James Baldwin once said that “America is one tough town.” Those words came back to me as I thought of what is going on these past few weeks in Ferguson, Missouri. So much of the focus has been on the issue of a white police officer killing a young black man, Michael Brown, but almost nothing is said about the environment that creates these types of scenarios that are becoming all too familiar in describing the state of racial relations in the United States, particularly how they negatively impact African Americans.  Often, when the issue of a racial divide arises or is even intimated, denial and shock quickly fills the room, as was evidenced in the past two days when an all white male Fox News panel showed disdain for Capt. Ron Johnson (who is Black) for sympathizing with the African American community over the killing of Michael Brown. Bo Dietl, immediately said, “We’re dividing black and white again. America has no color, it’s all one color.” So often times I have wondered…so, what is that ‘one color’ and what would it mean if we did see color?

Soon afterwards, the mayor of Ferguson declared that “There’s not a racial divide in Ferguson.” One of the great myths in this country is that if we say that ‘everything is fine’ loud and long enough, the problem will go away. This is perhaps because as someone once said, “When the truth becomes too hard to bear, we create another.”

So what kinds of environments, attitudes, and behaviors ‘create’ a racial divide?  First of all, having an almost all white police force creates an ‘ethnic vacuum’ that shields the white officers from ever having to see outside their ‘white bubble’ or to get feedback on their actions and attitudes from someone who is non-white. Another is never interviewing officers prior to hire to see if they possess any racial prejudices towards any particular group of people and how that might heighten their perceptions and feelings of distrust and fearing for their safety. This may explain why so many blacks are shot repeatedly, sometimes over twenty times.

In my latest documentary film, If These Halls Could Talk, one of the white students talks about seeing people of color as less than human. Throughout the history of the United States, this perception of people of color as animals plays itself out in on the contemporary stage in terms of Guantanamo Bay and cartoon caricatures of the Obama family as chimpanzees and apes. Even Serena and Venus Williams, when they first came onto the tennis scene, were described by one New York radio commentator, “My god, look at how big they are.
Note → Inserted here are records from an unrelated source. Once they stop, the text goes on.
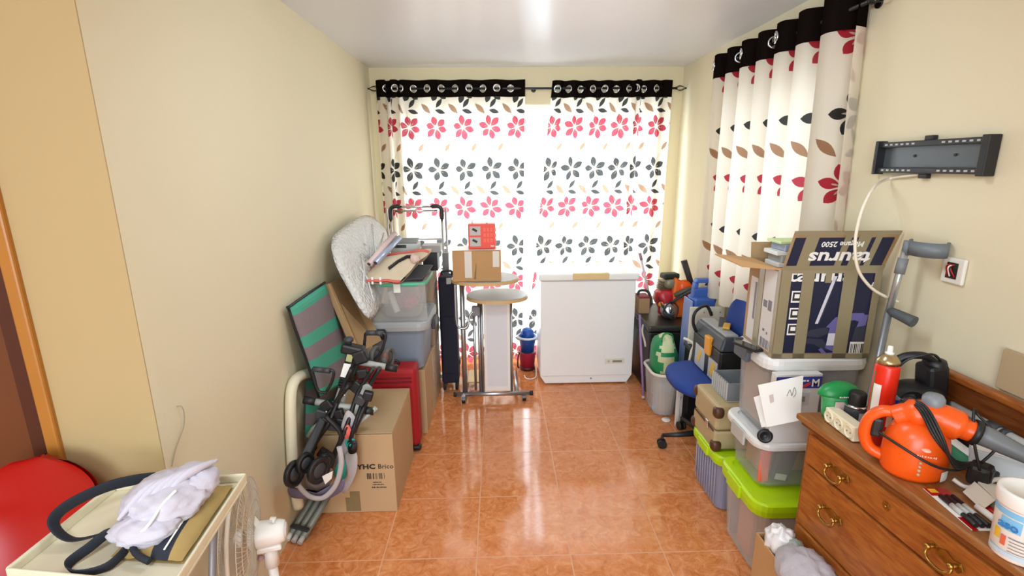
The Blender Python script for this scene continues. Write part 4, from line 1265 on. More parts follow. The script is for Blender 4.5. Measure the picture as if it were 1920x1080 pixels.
t.p('flap', vm().slab([r1, r0, r0 + V((0, .012, .07)), r1 + V((0, .012, .07))], .005), CARDD)
t.p('flap', vm().slab([V((VX1, VY1, VZ1)), V((VX1, VY0 + .01, VZ1)), V((VX1 + .012, VY0 + .01, VZ1 - .13)), V((VX1 + .012, VY1, VZ1 - .13))], .005), CARDD)

one('packed_contents', 'tan packing filling the opened vacuum carton below the magazines', 'packing', MB().box(1.135, 1.485, 1.925, 2.135, .974, 1.319), CARD, (1.31, 2.05, .974), .01)
# papers and boxed media piled at the back of the carton
mg = [('pale green magazine on top of the pile sticking out of the opened carton', 'c9e0a0', .012, .0), ('blue grey box in the pile sticking out of the opened carton', '9aa5bd', .03, .02), ('white magazine in the pile sticking out of the opened carton', 'e3e4e0', .018, -.01), ('grey binder under the pile sticking out of the opened carton', 'a7a8a4', .03, .012), ('large white folder at the bottom of the pile sticking out of the opened carton', 'dcdcd8', .02, 0)]
z = 1.320
for lab, cl_, h, dx in mg[::-1]:
    nm = 'magazine' if 'magazine' in lab else ('media_box' if 'box' in lab else 'folder')
    one(nm, lab, nm.replace('_', ' '), MB().bx((1.27 + dx, 2.075, z + h / 2), (.22, .11, h - .001), .05 * dx * 20), mat('print_' + cl_, cl_, .5), (1.27 + dx, 2.10, z), .002)
    z += h
t = T('tablet', 'flat black device lying on the white lid beside the opened carton', 'tablet', (1.09, 2.06, .966))
t.p('body', MB().bx((1.075, 2.03, .9715), (.055, .13, .009), .35), BLACK, bevel=.003)
t.p('screen', MB().bx((1.075, 2.03, .9768), (.046, .115, .0012), .35), mat('dark_glass', '17181c', .1))

# beige corner-trimmed suitcase, grey crate
t = T('suitcase', 'beige hard suitcase with brown leather corners lying on the lime lidded box', 'suitcase', (1.22, 2.40, .327))
t.p('body', MB().box(1.07, 1.42, 2.255, 2.53, .328, .43), BEIGE, bevel=.012, seg=3)
t.p('lid', MB().box(1.07, 1.42, 2.255, 2.53, .434, .575), BEIGE, bevel=.02, seg=3)
for z in (.352, .535):
    for y in (2.265, 2.52):
        t.p('corner_guard', MB().ball((1.085, y, z), (.026, .026, .03), 14, 10, pw=.7), BROWNL)
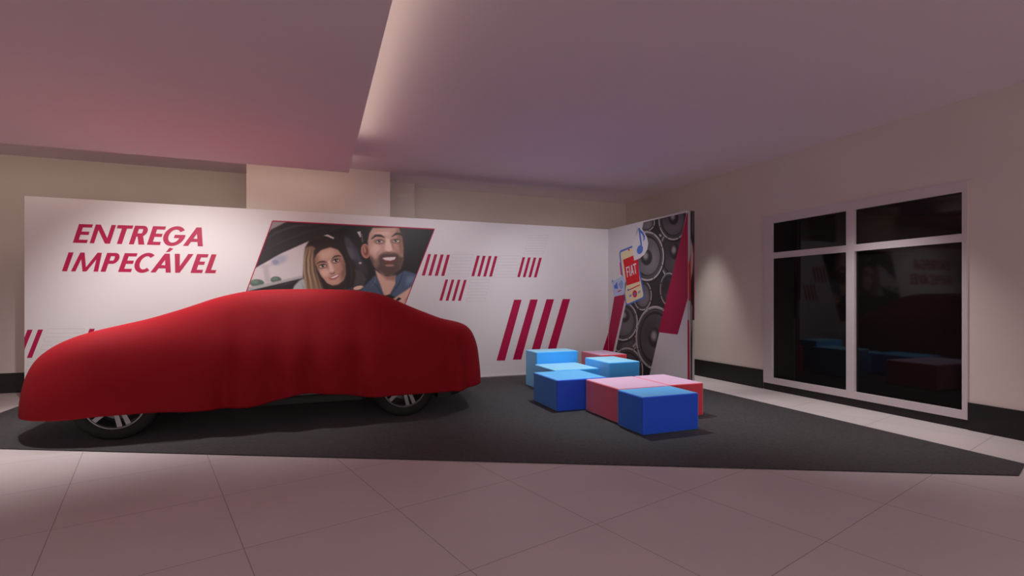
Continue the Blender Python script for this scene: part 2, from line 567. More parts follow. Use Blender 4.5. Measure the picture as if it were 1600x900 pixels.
# --- painted photographs printed on the wall
class Paint:
    def __init__(s, x0, y0, x1, y1, k, col):
        s.x0, s.y0, s.k = x0, y0, k
        s.w, s.h = int((x1 - x0) * k), int((y1 - y0) * k)
        s.a = np.empty((s.h, s.w, 3))
        s.a[:] = np.array(col) / 255.0

    def _grid(s, bx0, by0, bx1, by1, pad):
        i0, i1 = max(0, int((bx0 - s.x0) * s.k) - pad), min(s.w, int((bx1 - s.x0) * s.k) + pad + 1)
        j0, j1 = max(0, int((by0 - s.y0) * s.k) - pad), min(s.h, int((by1 - s.y0) * s.k) + pad + 1)
        if i1 <= i0 or j1 <= j0:
            return None
        xs = (np.arange(i0, i1) + .5) / s.k + s.x0
        ys = (np.arange(j0, j1) + .5) / s.k + s.y0
        return i0, i1, j0, j1, xs[None, :], ys[:, None]

    def _put(s, g, mask, col, alpha):
        i0, i1, j0, j1 = g[:4]
        m = (mask * alpha)[..., None]
        s.a[j0:j1, i0:i1] = s.a[j0:j1, i0:i1] * (1 - m) + np.array(col) / 255.0 * m

    def poly(s, pts, col, soft=1.0, alpha=1.0):
        p = np.array(pts, float)
        r = max(1, int(soft * s.k))
        g = s._grid(p[:, 0].min(), p[:, 1].min(), p[:, 0].max(), p[:, 1].max(), 3 * r + 2)
        if g is None:
            return
        X, Y = g[4], g[5]
        m = np.zeros((Y.shape[0], X.shape[1]), bool)
        n = len(p)
        for i in range(n):
            (ax, ay), (bx, by) = p[i], p[(i + 1) % n]
            if ay == by:
                continue
            c = (Y >= min(ay, by)) & (Y < max(ay, by))
            m ^= c & (X < (ax + (Y - ay) * (bx - ax) / (by - ay)))
        m = m.astype(float)
        for _ in range(3):
            for ax in (0, 1):
                cs = np.cumsum(np.pad(m, [(r + 1, r) if q == ax else (0, 0) for q in (0, 1)], mode='edge'), axis=ax)
                m = (cs[2 * r + 1:] - cs[:-2 * r - 1]) / (2 * r + 1) if ax == 0 else (cs[:, 2 * r + 1:] - cs[:, :-2 * r - 1]) / (2 * r + 1)
        s._put(g, m, col, alpha)

    def ell(s, cx, cy, rx, ry, col, soft=.06, alpha=1.0, rot=0, ring=None):
        R = max(rx, ry) * (1 + soft)
        g = s._grid(cx - R, cy - R, cx + R, cy + R, 2)
        if g is None:
            return
        a = math.radians(rot)
        dx, dy = g[4] - cx, g[5] - cy
        u = (dx * math.cos(a) + dy * math.sin(a)) / rx
        v = (-dx * math.sin(a) + dy * math.cos(a)) / ry
        d = np.sqrt(u * u + v * v)
        m = np.clip((1 - d) / soft + .5, 0, 1)
        if ring:
            m = m * np.clip((d - ring) / soft + .5, 0, 1)
        s._put(g, m, col, alpha)

    def line(s, pts, wdt, col, soft=1.0, alpha=1.0):
        p = np.array(pts, float)
        d = np.gradient(p, axis=0)
        n = np.stack([-d[:, 1], d[:, 0]], 1)
        n /= np.linalg.norm(n, axis=1, keepdims=True) + 1e-9
        t = np.sin(np.linspace(.25, math.pi - .25, len(p)))[:, None] if len(p) > 2 else np.ones((len(p), 1))
        a, b = p + n * wdt / 2 * t, p - n * wdt / 2 * t
        s.poly(np.vstack([a, b[::-1]]), col, soft, alpha)

    def sample(s, X, Y):
        fx, fy = (X - s.x0) * s.k - .5, (Y - s.y0) * s.k - .5
        i, j = np.clip(fx, 0, s.w - 1.001), np.clip(fy, 0, s.h - 1.001)
        i0, j0 = i.astype(int), j.astype(int)
        u, v = (i - i0)[..., None], (j - j0)[..., None]
        i1, j1 = np.minimum(i0 + 1, s.w - 1), np.minimum(j0 + 1, s.h - 1)
        A = s.a
        c = (A[j0, i0] * (1 - u) + A[j0, i1] * u) * (1 - v) + (A[j1, i0] * (1 - u) + A[j1, i1] * u) * v
        return np.where(c <= .04045, c / 12.92, ((c + .055) / 1.055) ** 2.4)


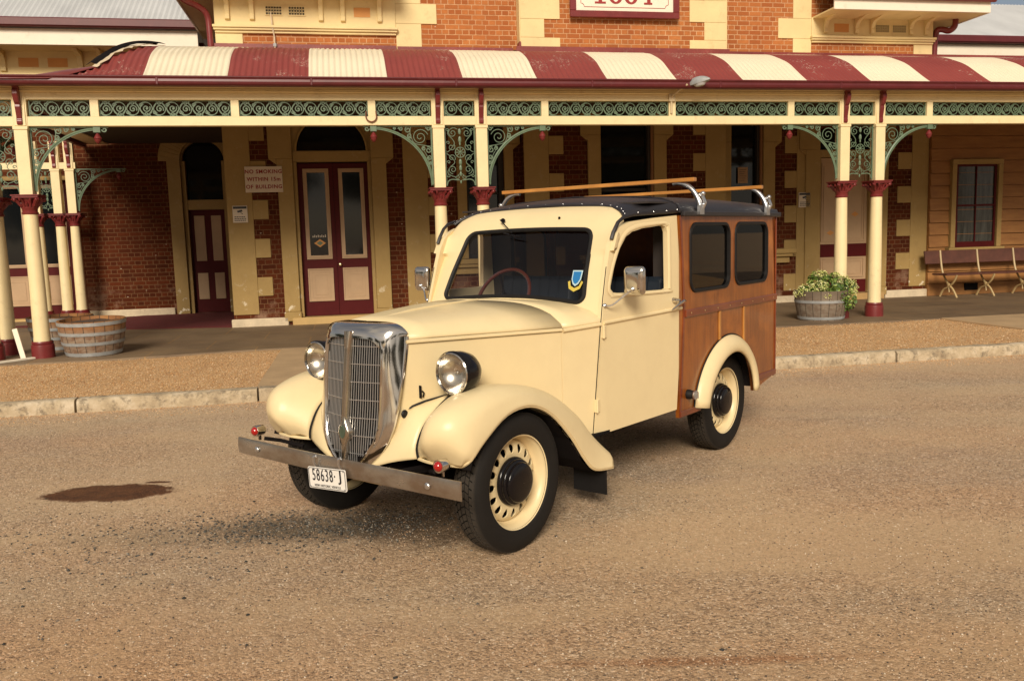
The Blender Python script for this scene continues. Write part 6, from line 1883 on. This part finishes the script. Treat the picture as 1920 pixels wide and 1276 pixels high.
# ---- interior
b = B(); b.box(.93, 1.05, -.60, .60, .85, 1.10); b.build('dashboard', M['trim'], car, bevel=.02)
for s in (1, -1):
    b = B(); x0, x1 = sorted((-s * .06, -s * .60))
    b.box(1.30, 1.72, x0, x1, .62, .76)
    sb = b.build('seat', M['seat'], car, bevel=.03, seg=3)
    b = B(); w_ = x1 - x0; nfl = 7
    for i in range(nfl):
        xa = x0 + w_ * i / nfl
        b.loft([[(1.60 + .10 * t - .03 * (k in (1, 2)), xa + w_ / nfl * (k / 3), .72 + .50 * t) for k in range(4)] for t in (0, .25, .5, .75, .92, 1.0)], False)
    b.build('seat_backrest', M['seat'], sb, smooth=True, solid=.07, off=-1)
sw = empty('steering_wheel', (0, 0, 0)); sw.parent = car; sw.location = V3(1.17, -.27, 1.125); sw.rotation_euler = (0, math.radians(-58), 0)
b = B(); b.lathe([(.195 + .012 * math.cos(t), .012 * math.sin(t)) for t in np.linspace(0, 2 * PI, 9)], 36); b.build('wheel_rim', M['bakelite'], sw, smooth=True)
b = B()
for t in (.5, 2.6, 4.7): b.tube([(.02 * math.cos(t), .02 * math.sin(t), -.02), (.19 * math.cos(t), .19 * math.sin(t), 0)], .006, 6)
b.lathe([(.03, -.03), (.03, .0), (.001, .01)], 16); b.tube([(0, 0, -.02), (0, 0, -.45)], .016, 8); b.build('wheel_spokes', M['black'], sw, smooth=True)
b = B(); b.box(1.62, 1.66, -.72, -.55, 1.0, 1.62); b.box(1.62, 1.66, .55, .72, 1.0, 1.62); b.box(1.30, 3.1, -.70, .70, 1.665, 1.675); b.box(1.20, 1.24, -.5, .5, 1.60, 1.64)
b.build('cabin_lining', M['trim'], car)
b = B(); b.box(1.80, 3.05, -.48, -.30, .44, .80); b.box(1.80, 3.05, .30, .48, .44, .80); b.box(1.80, 3.05, -.725, -.48, .79, .80); b.box(1.80, 3.05, .48, .725, .79, .80); b.build('load_bay_lining', M['trim'], car)
# ------------------------------------------------------------------ trees across the road, behind the photographer (they show in the chrome and glass)
tl = leaf_mat('gum_leaf', [(0, (.020, .032, .012)), (.5, (.045, .065, .022)), (1, (.085, .11, .045))])
bark = mat_simple('pale_bark', (.26, .20, .14), .9, var=.25, scale=3, bump=.01, bscale=12)
def tree_meshes(seed, H):
    rng = random.Random(seed); blobs = []
    b = B()
    b.tube(catmull([(0, 0, -.2), (.1, 0, H * .2), (-.05, .1, H * .42), (.1, 0, H * .7)], 4), [.34, .32, .30, .28, .27, .26, .24, .22, .2, .18, .15, .12, .1], 8)
    for i in range(9):
        t = i * 2.4 + rng.random(); z0 = H * (.25 + .05 * i * .9); r = H * rng.uniform(.18, .34); z1 = z0 + H * rng.uniform(.12, .26)
        p = [(0, 0, z0), (r * .45 * math.cos(t), r * .45 * math.sin(t), z0 + (z1 - z0) * .35), (r * math.cos(t), r * math.sin(t), z1)]
        b.tube(p, [.13, .08, .04], 6)
        blobs.append((p[2][0], p[2][1], z1, H * rng.uniform(.12, .2), .75))
        blobs.append((p[1][0], p[1][1], z1 - .2, H * rng.uniform(.08, .13), .7))
    blobs.append((0, 0, H * .8, H * .2, .8))
    lc = leaf_cloud(blobs, 3600, .24, seed=seed, flat=1.0)
    return b, lc
protos = []
spots = [(-20, -9, 8.5, 'leafy dark green tree across the road, the farthest left of those behind the photographer'), (-14, -15, 9.5, 'tall leafy tree across the road, second from the left behind the photographer'), (-7.5, -18, 8.8, 'leafy tree across the road, third from the left behind the photographer'), (-.5, -19, 9.8, 'leafy tree across the road straight behind the photographer'),
         (6.5, -18, 8.6, 'leafy tree across the road, just right of the middle one behind the photographer'), (13, -14, 9.4, 'tall leafy tree across the road, second from the right behind the photographer'), (19, -8, 8.8, 'leafy dark green tree across the road, the farthest right of those behind the photographer'), (-25, -1, 9.0, 'leafy tree at the left end of the station yard'), (-27, 9, 9.5, 'added leafy tree beyond the left end of the station, screening the verandah return from light')]  # last tree is added out of view to cut sky light from the left
for i, (x, y, H, lab) in enumerate(spots):
    t = empty('gum_tree', (x * 2.0, y * 2.1 if y < 5 else y, 0), i * 1.3, label=lab, cat='tree', group='trees across the road')
    if i < 3:
        tb, lc = tree_meshes(20 + i, 9.0)
        a = tb.build('trunk', bark, t, smooth=True); c = lc.build('crown', tl, t); protos.append((a, c))
    else:
        for q in protos[i % 3]:
            c = q.copy(); COL.objects.link(c); c.parent = t
    t.scale = (1.7, 1.7, H / 9.0 * 1.25)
Who would ever want to date those two gorillas?” With these types of stereotypes of seeing people of color as animals, how might that affect a white officer’s perception of safety in times of a crisis or confrontation? As one black resident of Ferguson said, “There is an attitude here where we are seen as the enemy.”

So what can be done to bring about a greater sense of community and understanding? By having community dialogues where grievances can be shared, heard and acknowledged. Where there is environment of curiosity and a desire to look at one’s own attitudes and behaviors and how that impacts our actions and inaction. As James Baldwin once said, “If I love you, I have to make you conscious of the things you don’t see.”